All drugs have potential positive uses for somebody, at some dose, in some circumstance, alone or in combination. To decide in advance that a drug is completely useless is an offense to reason and to human liberty.
In his book "Salvia Divinorum: The Sage of the Seers," Ross Heaven explains how "salvinorin A" is the strongest hallucinogen in the world and could treat Alzheimer's, AIDS, and various addictions. But America would prefer to demonize and outlaw the drug.
This is why it's wrong to dismiss drugs as "good" or "bad." There are endless potential positive uses to psychoactive drugs. That's all that we should ask of them.
Someone tweeted that fears about a Christian Science theocracy are "baseless." Tell that to my uncle who was lobotomized because they outlawed meds that could cheer him up -- tell that to myself, a chronic depressive who could be cheered up in an instant with outlawed meds.
There are endless ways that psychoactive drugs could be creatively combined to combat addiction and a million other things. But the drug warrior says that we have to study each in isolation, and then only for treating one single board-certified condition.
In a free future, newspapers will have philosophers on their staffs to ensure that said papers are not inciting consequence-riddled hysteria through a biased coverage of drug-related mishaps.
Antidepressants might be fine in a world where drugs were legal. Then it would actually be possible to get off them by using drugs that have inspired entire religions. In the age of prohibition, however, an antidepressant prescription is usually a life sentence.

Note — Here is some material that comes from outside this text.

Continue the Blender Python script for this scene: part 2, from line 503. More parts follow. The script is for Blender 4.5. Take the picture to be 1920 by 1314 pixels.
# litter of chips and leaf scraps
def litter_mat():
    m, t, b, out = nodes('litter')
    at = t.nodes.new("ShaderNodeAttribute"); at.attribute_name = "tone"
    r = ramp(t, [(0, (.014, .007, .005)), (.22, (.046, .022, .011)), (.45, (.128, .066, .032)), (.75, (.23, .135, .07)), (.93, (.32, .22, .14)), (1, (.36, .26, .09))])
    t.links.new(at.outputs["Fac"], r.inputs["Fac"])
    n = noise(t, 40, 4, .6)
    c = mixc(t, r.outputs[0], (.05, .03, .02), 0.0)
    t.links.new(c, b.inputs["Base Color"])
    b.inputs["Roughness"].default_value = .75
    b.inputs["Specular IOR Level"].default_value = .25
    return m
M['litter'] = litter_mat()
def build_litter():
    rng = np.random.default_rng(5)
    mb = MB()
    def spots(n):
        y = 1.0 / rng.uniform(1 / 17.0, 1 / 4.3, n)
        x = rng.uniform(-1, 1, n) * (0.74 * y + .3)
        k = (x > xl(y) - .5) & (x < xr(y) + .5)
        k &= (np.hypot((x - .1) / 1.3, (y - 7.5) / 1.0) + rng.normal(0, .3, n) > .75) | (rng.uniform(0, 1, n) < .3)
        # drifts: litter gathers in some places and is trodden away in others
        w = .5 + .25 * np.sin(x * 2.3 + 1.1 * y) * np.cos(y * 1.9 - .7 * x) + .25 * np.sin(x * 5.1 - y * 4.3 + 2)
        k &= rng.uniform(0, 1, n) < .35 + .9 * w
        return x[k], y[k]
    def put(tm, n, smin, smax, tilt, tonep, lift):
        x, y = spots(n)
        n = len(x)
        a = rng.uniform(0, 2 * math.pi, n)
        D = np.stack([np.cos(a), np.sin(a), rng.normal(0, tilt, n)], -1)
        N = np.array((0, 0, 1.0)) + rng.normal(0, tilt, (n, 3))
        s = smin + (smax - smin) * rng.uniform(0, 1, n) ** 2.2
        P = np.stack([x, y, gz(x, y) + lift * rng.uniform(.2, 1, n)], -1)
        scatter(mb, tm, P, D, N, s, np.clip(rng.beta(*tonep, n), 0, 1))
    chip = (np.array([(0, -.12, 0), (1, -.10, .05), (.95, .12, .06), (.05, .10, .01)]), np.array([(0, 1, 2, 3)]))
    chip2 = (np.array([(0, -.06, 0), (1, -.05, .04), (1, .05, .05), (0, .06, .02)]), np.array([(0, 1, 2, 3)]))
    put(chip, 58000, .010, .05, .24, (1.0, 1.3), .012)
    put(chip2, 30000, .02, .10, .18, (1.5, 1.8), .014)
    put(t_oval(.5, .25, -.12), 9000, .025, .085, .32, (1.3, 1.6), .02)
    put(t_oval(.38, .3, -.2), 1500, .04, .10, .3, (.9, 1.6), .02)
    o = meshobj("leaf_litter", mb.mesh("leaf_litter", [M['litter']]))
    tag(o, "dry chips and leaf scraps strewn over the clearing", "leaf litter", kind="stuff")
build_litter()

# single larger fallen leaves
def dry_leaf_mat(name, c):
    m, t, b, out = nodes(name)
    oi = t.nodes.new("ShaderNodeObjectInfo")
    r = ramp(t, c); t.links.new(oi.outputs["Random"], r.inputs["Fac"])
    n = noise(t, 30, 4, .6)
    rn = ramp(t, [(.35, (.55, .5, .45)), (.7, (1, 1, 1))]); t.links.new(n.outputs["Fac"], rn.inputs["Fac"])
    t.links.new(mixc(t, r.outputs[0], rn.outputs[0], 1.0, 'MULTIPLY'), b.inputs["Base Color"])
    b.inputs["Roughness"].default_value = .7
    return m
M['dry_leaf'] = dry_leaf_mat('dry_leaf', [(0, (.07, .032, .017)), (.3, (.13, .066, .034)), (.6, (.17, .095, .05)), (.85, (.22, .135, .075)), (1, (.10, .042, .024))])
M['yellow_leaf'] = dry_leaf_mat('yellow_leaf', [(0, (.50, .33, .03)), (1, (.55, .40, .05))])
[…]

What is the end game of the drug warrior? A world in which no one wants drugs? That's not science. It's the drug-hating religion of Christian Science. You know, the American religion that outsources its Inquisition to drug-testing labs.
Now the folks who helped Matthew get Ketamine must be sacrificed on the altar of the Drug War, lest people start thinking that the Drug War itself was at fault.y
My cousin says we should punish drug dealers. I say we should punish those politicians who created those drug dealers out of whole cloth by passing unprecedented laws against the use of Mother Nature's bounty.